I, in 1948, in 1949, I was a soldier in Bellovar. The Russians went to Hungary. We woke up at night, uzbuna [alarm], that’s how they called it, slowly-slowly, I said, “I swear to God, this uzbuna will change.” We took boxes of bullets and went to the border. The Russians at the border with the Magyars [Hungarians], the tanks, and what tanks! Until the United Nations reached an agreement, we stayed there for three days, then we returned. In 1948 we had to declare, I was a soldier in Kopernica, whether we knew anything about politics. I was asked, “Who is the greatest friend of Yugoslavia?” I said, “Tito is the greatest friend of Yugoslavia.” “Who made general Enver?” I said, “Tito made him.” “Five!”[18] (smiles). When we cut the cooperation with the Rezolucija e Infobyrove, I was asked that question again… “Who is the greatest friend of Yugoslavia?” I said, “Enver is.” He said, “Five!” (smiles). I said, “We were together until 1948.” And in 1948…{waves his hand}.

[1] Serbian: otkup, taxes over agricultural products.

[2] Serbian: rok, deadline.

[3]  Uprava državne bezbednosti (State Security Administration), at times with the additional “a” for armije, Yugoslav army.

[4] Shaban Polluzha (1871-1945) was a regional Albanian leader of volunteer forces in Drenica. Shaban Polluzha joined the partisans, but in late 1944 disobeyed orders to go north to fight Germans in Serbia, having received news that

[5] Mehmet Gradica (1913-1945) was the sub-prefect of Skenderaj during the Italian occupation of Kosovo,  and continued to be a military leader against the Yugoslav partisan forces until he joined Shaban Polluzha at the end of 1994. He was killed with Polluzha in February 1945 in the war of Drenica.

[6] Literally tower, the Albanian traditional, rural, fortified stone house.

[7]Raki is a very common alcoholic drink made from distillation of fermented fruit.

[8] Ali Shukrija (1919-2005) held important positions in the Yugoslav state.

[9]Miladin Popović (1910-1945) was a Communist leader from Montenegro who worked in Albania and Kosovo alongside Albanian Communists and was assassinated in 1945.

[10]Ramë Bllaca (1872-1937)  was representative of the district of Suhareka in the Yugoslav Parliament.

[11]Serbian: Župan, city mayor.

[12] Are is a unit of area, equivalent to 100 square meters.

[13] War decoration, a badge.

[14]Bac, literally uncle, is an endearing and respectful term for an older person.

[15] Commonly used word for gypsy, it can have derogatory meaning.

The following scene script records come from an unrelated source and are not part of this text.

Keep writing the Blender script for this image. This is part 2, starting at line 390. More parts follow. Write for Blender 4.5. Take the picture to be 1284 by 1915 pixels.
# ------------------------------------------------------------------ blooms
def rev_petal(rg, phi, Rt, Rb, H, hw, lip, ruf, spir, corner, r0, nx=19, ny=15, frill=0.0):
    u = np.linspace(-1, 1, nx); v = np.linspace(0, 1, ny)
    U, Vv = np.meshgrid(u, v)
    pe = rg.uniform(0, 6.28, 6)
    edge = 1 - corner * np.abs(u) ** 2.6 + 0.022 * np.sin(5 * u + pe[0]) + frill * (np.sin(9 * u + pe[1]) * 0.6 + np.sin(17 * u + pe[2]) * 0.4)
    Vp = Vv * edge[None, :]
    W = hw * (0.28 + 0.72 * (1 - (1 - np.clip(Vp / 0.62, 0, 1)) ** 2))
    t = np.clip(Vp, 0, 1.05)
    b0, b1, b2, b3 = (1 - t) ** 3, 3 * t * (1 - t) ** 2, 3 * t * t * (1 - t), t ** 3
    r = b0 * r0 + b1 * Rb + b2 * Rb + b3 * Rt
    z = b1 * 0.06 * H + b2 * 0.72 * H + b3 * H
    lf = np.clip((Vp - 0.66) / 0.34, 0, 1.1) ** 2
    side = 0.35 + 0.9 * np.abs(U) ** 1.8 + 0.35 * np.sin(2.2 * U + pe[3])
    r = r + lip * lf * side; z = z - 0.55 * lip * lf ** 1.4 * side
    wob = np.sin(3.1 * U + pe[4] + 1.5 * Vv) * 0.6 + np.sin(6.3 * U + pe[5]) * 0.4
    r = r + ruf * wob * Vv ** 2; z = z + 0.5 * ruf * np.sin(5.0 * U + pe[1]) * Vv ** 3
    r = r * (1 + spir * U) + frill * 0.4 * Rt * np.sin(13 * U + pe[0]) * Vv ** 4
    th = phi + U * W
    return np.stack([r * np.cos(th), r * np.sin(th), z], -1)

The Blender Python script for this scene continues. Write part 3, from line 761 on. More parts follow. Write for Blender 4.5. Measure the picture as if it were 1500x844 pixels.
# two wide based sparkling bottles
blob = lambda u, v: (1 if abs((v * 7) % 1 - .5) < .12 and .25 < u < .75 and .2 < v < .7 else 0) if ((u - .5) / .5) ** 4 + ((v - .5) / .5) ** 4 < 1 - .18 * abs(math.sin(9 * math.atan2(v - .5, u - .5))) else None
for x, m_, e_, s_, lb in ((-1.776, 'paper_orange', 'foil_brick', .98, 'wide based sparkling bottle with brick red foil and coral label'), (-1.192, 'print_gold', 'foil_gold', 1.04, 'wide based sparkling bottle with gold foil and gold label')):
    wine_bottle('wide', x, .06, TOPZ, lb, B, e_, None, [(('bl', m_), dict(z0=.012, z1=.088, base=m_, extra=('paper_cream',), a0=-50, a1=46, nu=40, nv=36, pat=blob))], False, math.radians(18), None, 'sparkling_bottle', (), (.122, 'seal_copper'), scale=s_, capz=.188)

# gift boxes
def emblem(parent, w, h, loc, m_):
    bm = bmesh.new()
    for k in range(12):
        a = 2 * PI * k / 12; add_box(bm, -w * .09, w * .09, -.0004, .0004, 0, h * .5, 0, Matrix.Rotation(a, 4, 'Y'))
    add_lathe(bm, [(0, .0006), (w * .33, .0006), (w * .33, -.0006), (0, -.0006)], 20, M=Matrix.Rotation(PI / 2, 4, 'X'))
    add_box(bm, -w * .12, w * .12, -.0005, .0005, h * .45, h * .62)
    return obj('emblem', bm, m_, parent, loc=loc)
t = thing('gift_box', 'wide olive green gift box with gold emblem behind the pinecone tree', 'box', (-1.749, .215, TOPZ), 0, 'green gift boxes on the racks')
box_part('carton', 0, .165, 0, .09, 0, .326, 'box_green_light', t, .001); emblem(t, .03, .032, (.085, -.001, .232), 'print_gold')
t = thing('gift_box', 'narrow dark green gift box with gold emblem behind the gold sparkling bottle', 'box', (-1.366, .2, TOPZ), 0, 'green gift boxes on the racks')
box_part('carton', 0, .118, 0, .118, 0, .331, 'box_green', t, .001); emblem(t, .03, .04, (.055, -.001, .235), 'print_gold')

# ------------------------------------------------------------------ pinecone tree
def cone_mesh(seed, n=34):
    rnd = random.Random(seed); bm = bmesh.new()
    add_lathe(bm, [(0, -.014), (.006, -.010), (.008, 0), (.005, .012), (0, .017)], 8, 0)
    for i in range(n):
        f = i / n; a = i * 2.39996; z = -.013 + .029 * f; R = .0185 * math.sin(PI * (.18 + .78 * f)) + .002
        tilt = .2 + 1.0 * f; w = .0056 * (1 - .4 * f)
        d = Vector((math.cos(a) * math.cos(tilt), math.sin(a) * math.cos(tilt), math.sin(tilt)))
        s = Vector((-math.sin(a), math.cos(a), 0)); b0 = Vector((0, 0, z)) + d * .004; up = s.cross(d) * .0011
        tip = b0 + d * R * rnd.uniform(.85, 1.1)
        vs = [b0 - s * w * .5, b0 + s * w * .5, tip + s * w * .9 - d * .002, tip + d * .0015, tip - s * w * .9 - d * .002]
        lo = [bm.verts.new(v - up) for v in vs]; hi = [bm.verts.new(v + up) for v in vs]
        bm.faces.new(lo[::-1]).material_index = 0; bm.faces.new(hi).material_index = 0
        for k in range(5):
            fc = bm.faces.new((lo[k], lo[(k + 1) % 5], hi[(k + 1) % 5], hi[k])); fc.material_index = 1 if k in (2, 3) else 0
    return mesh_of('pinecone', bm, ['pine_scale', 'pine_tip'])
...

[16] Short story signifying asymmetry of power between Albanians and Serbs. A cat’s head is one oke, the ox’s head is ten oke means the cat (Albanians) is way smaller to hold the ox’s (Serbs) head. Where were Albanians in Yugoslavia? A cat vs. an ox at that time – yet we would talk about brotherhood and unity [explanation by Ard Morina].

[17] AVNOJ, Antifašističko Veće Narodnog Oslobođenja Jugoslavije (Anti-Fascist Council for the National Liberation of Yugoslavia). Its second session was held in Jajce, Bosnia and Herzegovina, in November 1943.

[18] Highest school grade on a scale of Five to 0.